Today’s Word from Pastor Jim…
507 years ago, on October 31st, 1517, Martin Luther nailed the 95 theses to the door of the Castle Church in Wittenberg, Germany. He wished to spark debate among academics, he hoped that honest discussion might lead to honest reform. He had given his life to the Roman Catholic Church and had no intention of leaving it. It was dangerous to oppose it, and starting a new church denomination was seemingly impossible. Luther sought to reform the church he loved, to correct practices that were contrary to scripture, to leave superstition behind and to embrace a gospel of grace. The spark would ignite the Protestant Reformation and change the face of Christianity forever.
The 95 Theses were written in Latin. In 1517, the Bible used in Europe had been translated from Greek into Latin. In Germany, only 5% of the population could read the German language, the Bible in Latin was completely inaccessible to the common people. The only Bible known to the masses came from the lips of priests, the only Jesus they experienced was a vengeful fellow who was more likely to condemn them to fires of hell than he was to love them. The Roman Catholic Church used fear and superstition to control and oppress a poor uneducated population.
502 years ago, in September of 1522, a recently excommunicated Martin Luther would publish his translation of the New Testament. Since it was taught that salvation was impossible outside of the Roman Catholic Church, Luther had seemingly been condemned to hell already. Luther translated the New Testament from Greek into the German vernacular, the tongue and language of everyday people. The first edition of 3000 copies sold out quickly. Luther, with an assist from Johannes Gutenberg, had given the Bible back to the common people.

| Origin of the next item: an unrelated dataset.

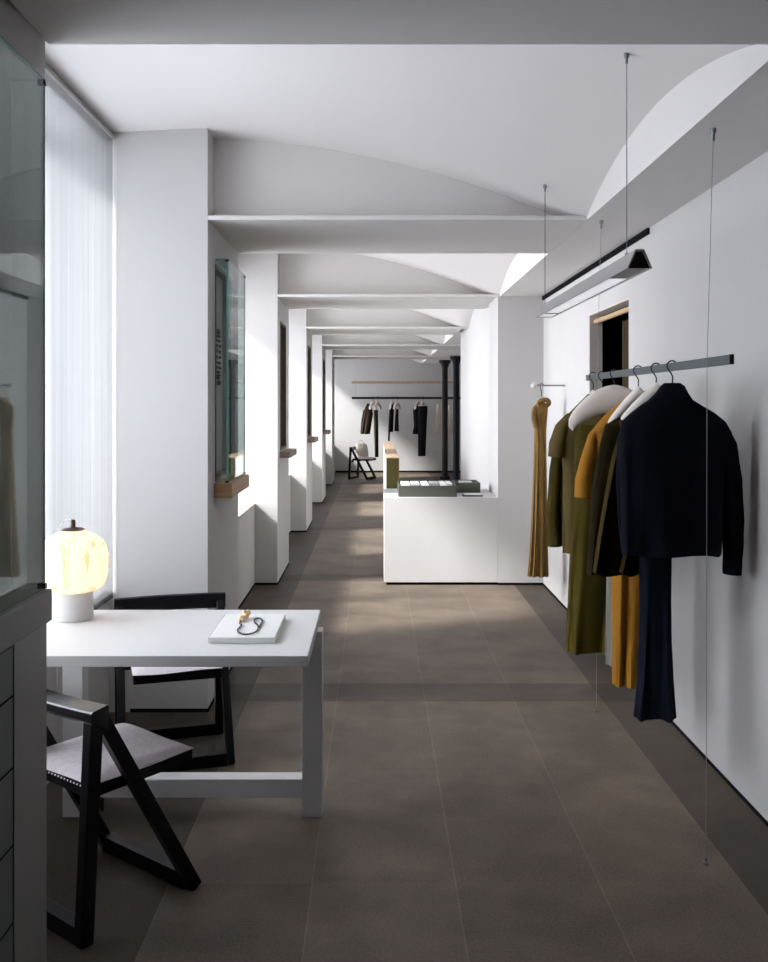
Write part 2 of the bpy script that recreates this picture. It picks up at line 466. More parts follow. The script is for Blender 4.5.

Tomorrow at Trinity Lutheran Church we will commemorate and celebrate the beginning of the Protestant Reformation. We will sing familiar Reformation hymns, we will raise our prayers to a good and gracious God, we will laugh and cry and encourage each other, and we will share the bread and wine of Holy Communion at a table where all are welcome. And we will read the Bible. What a gift to be able to read the Bible and muse upon the stories of scripture, taking good courage from the words and teachings of Jesus.
Like most of us, Martin Luther was a good but flawed person, he had great insights, he was brilliant, brave and productive. He was also complicated, sometimes broken, sometimes misguided, tainted by the prevailing racism and prejudices of his time. Luther is a giant in history, but Jesus is our role model and Savior. As Christians who happen to be Lutheran, we follow the Rabbi from the Galilee, not the 16th century Augustinian Monk.
We follow the one who ate with sinners, touched the unclean, offered a new beginning to every lost soul, and loved the broken hearted. We follow Jesus, a Jesus that might have remained largely misunderstood if weren’t for a man who took a stand for truth 507 years ago. “The truth will set us free.”
I will conclude by sharing two quotes from Martin Luther. The first is point number 82 of the 95 Theses:
“Why does not the pope empty purgatory for the sake of holy love and the dire need of the souls that are there if he redeems an infinite number of souls for the sake of miserable money with which to build a church? The former reasons would be most just; the latter is most trivial.”
The second is from the Heidelberg Disputation: “A theologian of glory calls good evil and evil good; a theologian of the cross calls a thing what it is.”
Blessed to be a blessing – you are the only Jesus many people will ever see.